Orang-orang yang ter-hijab oleh sebgian cahaya yang disertai oleh kegelapan khayalan. Mereka ini dapat melampaui indra dan menetapkan tentang adanya sesuatu di balik benda-benda indriawi. Kendati demikian, mereka tidak mampu melampaui daya khayal, sehingga mereka pun menyembah “suatu Maujud yang duduk di atas “arsy (singgasana)”. Yang paling rendah tingkatannya di antara mereka adalah kelompok Mujassimah, yakni yang menyatakan bahwa Tuhan ber-jism (bertubuh). Kemudian kelompok-kelompok Karamiyyah semuanya. Aku tidak hendak menguraikan tentang pendapat-pendapat serta aliran-aliran mereka, sebab kurasa tidak ada gunanya.

Akan tetapi, yang paling tinggi tingkatannya di antara mereka adalah pengikut aliran yang menafikan semua bentuk kejisiman Tuhan serta perubahan-perubahan kondisi yang menyertainya kecuali satu hal, yaitu tentang bersamayamnya Tuhan di suatu arah tertentu yang dapat ditunjuk yakni “di atas”. Sebab, kata mereka, sesuatu yang tidak dinisbahkan ke suatu arah dan tidak dapat dilukiskan ke suatu arah dan tidak dapat dilukiskan sebagai “di luar alam dunia” atau “di dalamnya”, menurut mereka, sama saja dengan “tidak ada”, karena tidak dapat dikhayalkan. Orang-orang seperti ini tidak mengetahui bahwa persyaratan dasar sesuatu yang ma’qul (yang dapat dicerna oleh akal) kemungkinannya untuk melampaui segenap arah dan ruang.


3.

Mereka yang ter-hijab oleh cahaya-cahaya Ilahi yang disertai oleh kesimpulan-kesimpulan akal yang salah, berdasarkan perkiraan-perkiraan analogis yagn keliru dan diliputi kegelapan. Sesuai dengan itu, mereka menyembah Tuhan yang bersifat mendengar, melihat, mengetahui, kuasa, menghendaki, hidup lagi tersucikan daripada mendiami arah yang mana pun, akan tetapi mereka memahami sifat-sifat ini sesuai dengan sifat-sifat manusiawi mereka sendiri. Adakalanya sebagian mereka menegaskan bahwa firman-Nya terdiri dari huruf-huruf dan suara-suara seperti ucapan kita sendiri. Sebagian dari mereka berpendidikan agak lebih maju lagi dengan mengatakan bahwa firman-Nya itu “menyerupai bisikan hati kita”, yakni tanpa huruf dan tanpa suara.

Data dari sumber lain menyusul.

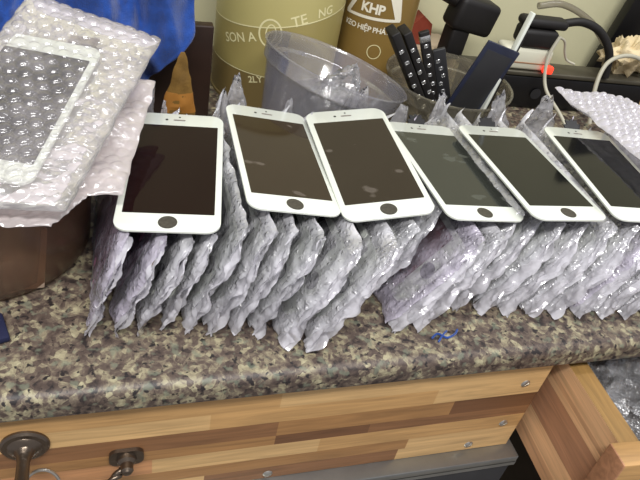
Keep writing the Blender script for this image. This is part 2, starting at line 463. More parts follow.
mb = MB(); blob(mb, (0, 0, 0), (72, 80, 34), 16, 22, 5, 44)
o = mb.build('plastic_bag', M['wrapC'], loc=DRM @ Vector((102, 20, 52)) / 1000 + Vector((0, 0, TOP/1000)), rot=(0, 0, -.07))
o.location = W(*(DRM @ Vector((108, 44, 52))))
tag(o, 'crumpled clear plastic bag lying inside the open drawer', 'bag')

# ------------------------------------------------------------------ bare screens
def screen_parts(root, disp, tab=None, lowpoly=False):
    """front glass at z=0, y up the phone"""
    mb = MB(); poly = rrect(67, 138, 9.5); inner = rrect(66, 137, 9.2)
    n = len(poly); 
    # hole-free panel: bevelled top edge
    vs = [(x, y, -1.6) for x, y in poly]+[(x, y, -.35) for x, y in poly]+[(x, y, 0) for x, y in inner]
    fs = [tuple(range(n))[::-1], tuple(range(2*n, 3*n))]
    for k in (0, 1):
        for i in range(n): fs.append((k*n+i, k*n+(i+1) % n, (k+1)*n+(i+1) % n, (k+1)*n+i))
    mb.add(vs, fs)
    mb.build('glass_panel', M['white'], root, angle=50)
    MB().prism(rrect(63, 133, 7), -3.2, -1.65).build('backing_plate', M['edge'], root, angle=50)
    MB().prism(rrect(58.6, 104.2, .6, 2), .02, .14).build('display', disp, root, smooth=False)
    mb = MB().lathe([(0, .22), (5.0, .22), (5.6, .3), (6.1, .12), (6.1, .02)], 28, Matrix.Translation((0, -60.5, 0)))
    mb.build('home_button', M['button'], root)
    mb = MB().prism(rrect(9, 1.6, .75, 4), .02, .12, Matrix.Translation((0, 59.8, 0)))
    mb.build('earpiece_slot', M['grey_patch'], root, smooth=False)
    mb = MB().lathe([(0, .14), (1.1, .14), (1.1, .02)], 14, Matrix.Translation((-9.5, 60, 0)))
    mb.lathe([(0, .14), (.8, .14), (.8, .02)], 12, Matrix.Translation((0, 64, 0)))
    mb.build('camera_hole', M['black'], root, smooth=False)
    if tab:
        poly = [(-8, -1), (-8.5, 5), (-5.5, 5.5), (-6, 10), (-1.5, 9.4), (0, 12), (2.5, 10), (6.5, 11), (6, 7), (9, 6), (8, 3), (6.5, -1)]
        MB().prism(poly, -.5, .5, Matrix.Translation((0, 69, -1.2)) @ Matrix.Rotation(.45, 4, 'X')).build('ribbon_connector', tab, root, smooth=False)

def rotm(a):  # rows given as measured, columns = axes
    m = Matrix(a); q = m.to_quaternion(); return q
def lay(name, label, C, R, disp, tab=None, group='bare white screens lying on the wrapped row'):
    r = empty(name, W(*C)); r.rotation_mode = 'QUATERNION'; r.rotation_quaternion = rotm(R)
    tag(r, label, 'phone screen', group)
    screen_parts(r, disp, tab); return r
ZC = 345
DISP = {  # brown and grey ones carry reflections painted into the base colour
 1: glass_screen('display_maroon', (22, 6, 6), 0, spec=.16), 2: glass_screen('display_brown_reflection', (42, 30, 22), 3.0), 3: glass_screen('display_dark_brown_reflection', (36, 26, 20), 5.0, .07),
 4: glass_screen('display_grey_reflection', (44, 46, 42), 9.0, .12, (120, 124, 114)), 5: glass_screen('display_black', (18, 19, 18), 0, spec=.3), 6: glass_screen('display_black_plain', (18, 18, 18), 0, spec=.25)}
lay('phone_screen', 'bare white phone screen at the left end of the row with dark maroon display', (40.1, 389.8, ZC-263.0),
    ((.988, .148, -.052), (-.150, .988, -.033), (.047, .041, .998)), DISP[1])
lay('phone_screen', 'bare white phone screen with smudged display, brown reflection painted in, second from left, before the olive can', (117.2, 397.1, ZC-257.6),
    ((.993, .029, .116), (-.029, 1, -.003), (-.116, -.001, .993)), DISP[2])
lay('phone_screen', 'bare white phone screen directly in front of the tilted clear cup, third from left', (182.1, 388.9, ZC-254.4),
    ((.992, .022, -.128), (-.027, .999, -.033), (.127, .036, .991)), DISP[3])
lay('phone_screen', 'bare white phone screen with pale oval smudges and painted-in greyish reflection, fourth from left', (255.8, 387.1, ZC-261.1),
    ((.997, -.025, .078), (.023, 1, .018), (-.078, -.016, .997)), DISP[4], M['black'])
lay('phone_screen', 'bare white phone screen with clean black display, fifth from left, next to the last one', (319.0, 376.6, ZC-255.0),
    ((.999, -.017, .047), (.015, .999, .029), (-.047, -.028, .998)), DISP[5], M['black'])
lay('phone_screen', 'bare white phone screen cut off by the right picture edge', (400, 375, 89),
    ((.996, .088, .02), (-.088, .996, 0), (-.02, 0, 1)), DISP[6], M['black'])
def top_at(x):
    if x < 79: return 82-.05*(x-40)
    if x < 150: return 87.4-.117*(x-117)
    if x < 218: return 90.5+.128*(x-182)
    if x < 288: return 84-.078*(x-256)
    if x < 354: return 90-.047*(x-319)
    return 88.5

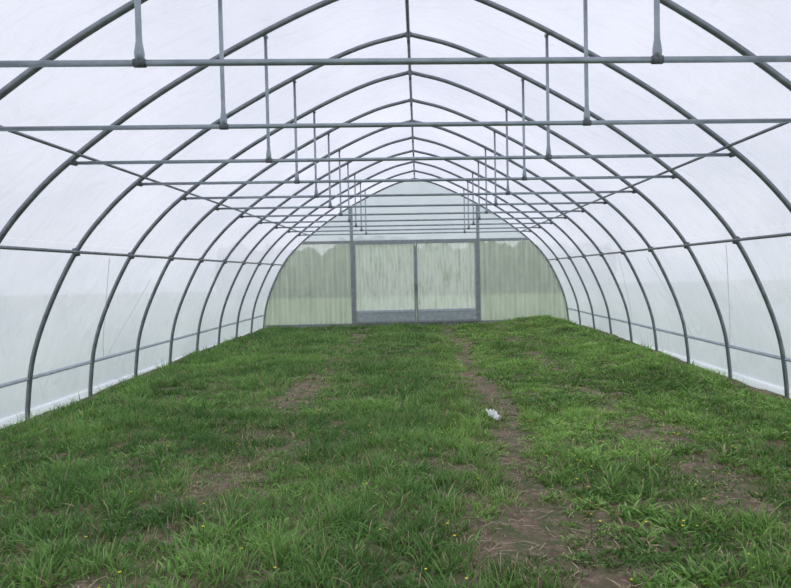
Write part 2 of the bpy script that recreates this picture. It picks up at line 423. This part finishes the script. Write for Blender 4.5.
# flowers
b = B(); st = B()
r = np.random.default_rng(11)
cnt = 0
while cnt < 260:
    x = r.uniform(-4.2, 4.2); y = r.uniform(2.8, 9)
    pr = .22 + .78 * (x > 1.0)
    if r.uniform() > pr: continue
    if float(bare(np.array([x]), np.array([y]))[0]) > .5: continue
    z0 = float(gz(np.array([x]), np.array([y]))[0]); h = r.uniform(.09, .15); rr = r.uniform(.008, .013)
    q = len(b.V); b.V.append((x, y, z0 + h + .002))
    for k_ in range(10):
        a = k_ * math.pi / 5; rad = rr if k_ % 2 == 0 else rr * .6
        b.V.append((x + rad * math.cos(a), y + rad * math.sin(a), z0 + h + (.007 if k_ % 2 == 0 else .004)))
    for k_ in range(10): b.F.append((q, q + 1 + k_, q + 1 + (k_ + 1) % 10))
    st.tube([(x, y, z0 - .01), (x, y, z0 + h)], .0015, 5); cnt += 1
b.out('petals', M_YEL, fl := empty('yellow_wildflowers'))
st.out('stems', simple('stem_green', (.05, .12, .03), (.08, .16, .04)), fl)

# crumpled litter
V = []; Fc = []; m = 14; cx, cy = .83, 6.95
zb = float(gz(np.array([cx]), np.array([cy]))[0])
for j in range(m):
    for i in range(m):
        u, v = i / (m - 1) - .5, j / (m - 1) - .5
        pinch = .45 + .9 * abs(v)
        x = cx + u * .13 * pinch - v * .05 + random.uniform(-.004, .004); y = cy + v * .22 + random.uniform(-.008, .008)
        V.append((x, y, zb + .035 + .045 * abs(math.sin(u * 9 + v * 5)) + .02 * random.random() + .07 * max(0, v)))
for j in range(m - 1):
    for i in range(m - 1):
        if (i < 4 and j < 4) or (i > 9 and j < 2) or (i > 9 and j > 10): continue
        a = j * m + i; Fc.append((a, a + 1, a + m + 1, a + m))
mk('plastic_scrap', V, Fc, M_LITTER)

# ------------------------------------------------------------ world
w = bpy.data.worlds.new('overcast'); scene.world = w; w.use_nodes = True
nt = w.node_tree; nt.nodes.clear()
out = nt.nodes.new('ShaderNodeOutputWorld'); bg = nt.nodes.new('ShaderNodeBackground')
tc = nt.nodes.new('ShaderNodeTexCoord'); sp = nt.nodes.new('ShaderNodeSeparateXYZ')
nt.links.new(tc.outputs['Generated'], sp.inputs[0])
rp = ramp(nt, [(0, (.92, .94, 1.0)), (.3, (.91, .92, 1.0)), (1, (.855, .85, .925))])
nt.links.new(sp.outputs['Z'], rp.inputs[0]); nt.links.new(rp.outputs[0], bg.inputs[0])
bg.inputs[1].default_value = 1.33
nt.links.new(bg.outputs[0], out.inputs[0])

# ------------------------------------------------------------ camera
cam = bpy.data.cameras.new('camera'); co = bpy.data.objects.new('camera', cam); scene.collection.objects.link(co)
cam.sensor_width = 36; cam.lens = F / 791 * 36; cam.shift_x = -(447 - 395.5) / 791; cam.clip_end = 300
yaw = math.atan(28 / F); pit = math.atan(21 / F); rho = .02
f = Vector((math.sin(yaw) * math.cos(pit), math.cos(yaw) * math.cos(pit), -math.sin(pit)))
rt = Vector((math.cos(yaw), -math.sin(yaw), 0)); up = rt.cross(f)
r2 = rt * math.cos(rho) - up * math.sin(rho); u2 = up * math.cos(rho) + rt * math.sin(rho)
M = Matrix((r2, u2, -f)).transposed().to_4x4(); M.translation = Vector((CAMX, 0, CAMZ)); co.matrix_world = M
scene.camera = co
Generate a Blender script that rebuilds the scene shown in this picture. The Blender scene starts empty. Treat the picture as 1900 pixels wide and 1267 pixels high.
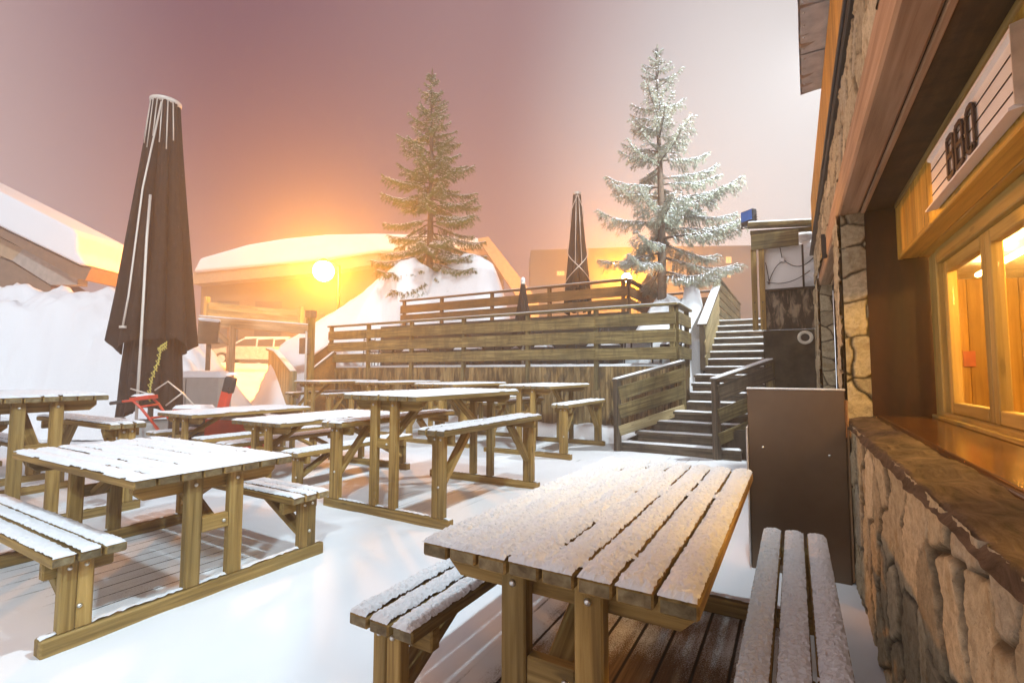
import bpy, math, random
import numpy as np
from mathutils import Vector, Matrix, noise as mnoise
R = math.radians
rnd = random.Random(7)
sc = bpy.context.scene
col = sc.collection

# ------------------------------------------------------------------ helpers
def vnoise(x, y, s, seed=0, oct=1):
    x = np.asarray(x, float); y = np.asarray(y, float); out = 0; amp = 1; tot = 0
    for o in range(oct):
        g = np.random.RandomState(seed + o * 17).rand(256, 256)
        u = x * s * 2**o; v = y * s * 2**o
        i = np.floor(u).astype(int); j = np.floor(v).astype(int)
        fu = u - i; fv = v - j; fu = fu*fu*(3-2*fu); fv = fv*fv*(3-2*fv)
        i0 = i % 256; i1 = (i+1) % 256; j0 = j % 256; j1 = (j+1) % 256
        out = out + amp*((g[i0, j0]*(1-fu)+g[i1, j0]*fu)*(1-fv)+(g[i0, j1]*(1-fu)+g[i1, j1]*fu)*fv)
        tot += amp; amp *= .5
    return out/tot

def sm(a, b, x):
    t = np.clip((np.asarray(x, float)-a)/(b-a), 0, 1); return t*t*(3-2*t)

YAW = R(30.11)
def W(S, D, z=0):            # metres to the right / ahead of where the terrace is seen from -> world
    return Vector((S*math.cos(YAW)-D*math.sin(YAW), S*math.sin(YAW)+D*math.cos(YAW), z))

def link(o, parent=None):
    col.objects.link(o)
    if parent: o.parent = parent
    return o

def thing(name, label, cat, loc=(0, 0, 0), rz=0, group=None):
    o = bpy.data.objects.new(name, None); o.empty_display_size = .2
    o.location = loc; o.rotation_euler = (0, 0, rz)
    link(o); return tag(o, label, cat, group)

def tag(o, label, cat, group=None):
    o['label'] = label; o['category'] = cat
    if group: o['group'] = group
    return o

def copy_tree(o, parent=None):
    c = o.copy(); col.objects.link(c)
    if parent: c.parent = parent
    for ch in list(o.children): copy_tree(ch, c)
    return c

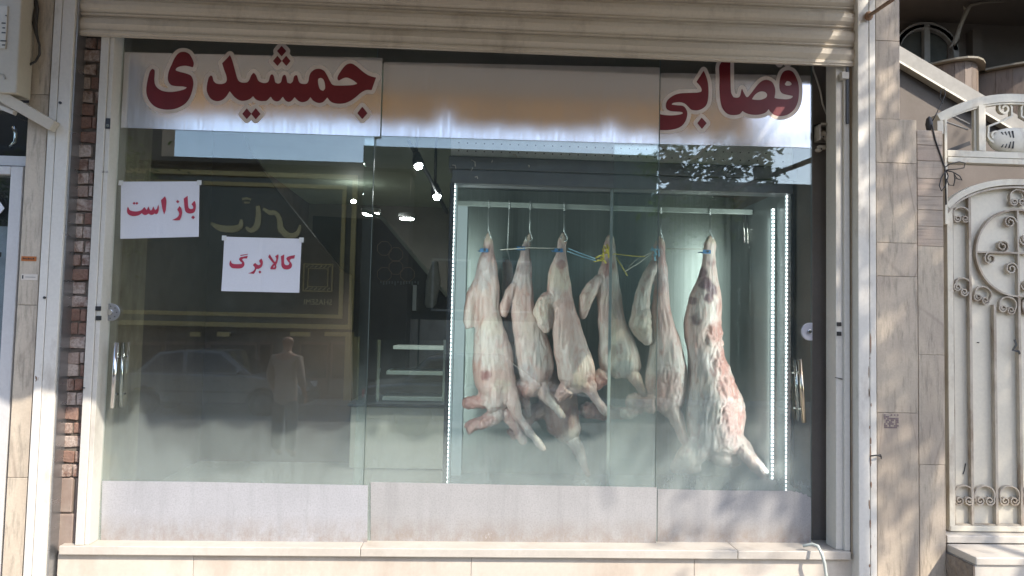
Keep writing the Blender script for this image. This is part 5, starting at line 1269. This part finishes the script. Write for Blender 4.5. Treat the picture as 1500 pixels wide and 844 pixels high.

Demikian pula jika dituntut untuk menjelaskan tentang hakikat sifat-sifat mendengar, melihat, dan hidup yang berkaitan dengan-Nya, mereka kembali ke sikap tasybih (menyerupakan sifat Allah Swt, dengan makhluk-Nya) dalam hakikat maknanya, walau pun mereka mengingkarinya dengan ucapan mereka. Ini disebabkan mereka sama sekali tidak mampu memahami makna-makna sebenarnya dari penyebutan sifat-sifat ini dalam kaitannya dengan Allah Swt. Karena itu pula, mereka mengatakan bahwa kehendak-Nya adalah bersifat “baru” (hadits, bukan qadim) seperti juga sifat kehendak kita, dan bahwa DIA bertujuan sesuatu dari perbuatan-Nya seperti hanya kita bertujuan.

Ini semua adalah aliran-aliran dan mazhab-mazhab yang cukup terkenal, tidak perlu diuraikan secara terpeerinci. Secara keseluruhan mereka adalah orang-orang yang ter-hijab dari ALLAH Swt, oleh beberapa jenis cahaya yang disertai dengan kesimpulan-kesimpulan berdasarkan perkiraan-perkiraan analogis yang keliru.

Kelompok-kelompok itu semuanya adalah jenis-jenis bagian II, yakni yang ter-hijab oleh cahaya yang disertai oleh kegelapan.